Inverse function theorem for manifolds with boundary as the domain

It seems to me that what you ask is a straightforward consequence of the usual local inversion theorem. More precisely: up to taking a suitable chart at $x$, we can assume $M$ is a half space and $\partial M$ a hyperplane, in $\mathbb{R}^d$. You then just have to apply the inversion theorem in a neighborhood of $X$ in $\mathbb{R}^n$ and restrict to a neighborhood of $x$ in $M$. In other words, manifold with boundary are dealt with just the same as manifold without boundary, but with an embedded hypersurface.

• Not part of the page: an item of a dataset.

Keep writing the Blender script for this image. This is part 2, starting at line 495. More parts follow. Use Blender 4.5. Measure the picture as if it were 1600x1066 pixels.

Note that, the question being local you can work in local charts. Also, recall that, by definition of manifold with boundary, and by definition of smooth maps between manifolds with boundary, you can assume w.l.o.g. that $f$ is the restriction to $U:=V\cap H$ of a $C^1$ map $\tilde f$ defined on a nbd $V$ of $x:=0\in\mathbb{R}^d$, where $H$ is a closed half-space. So $\tilde f$ is locally invertible by the usual inverse mapping theorem on open sets of $\mathbb{R}^d$, and such is f by restriction. Note that you don't have to assume anything on the invertibility of $f_{|\partial M}$. The same argument works for Banach manifolds.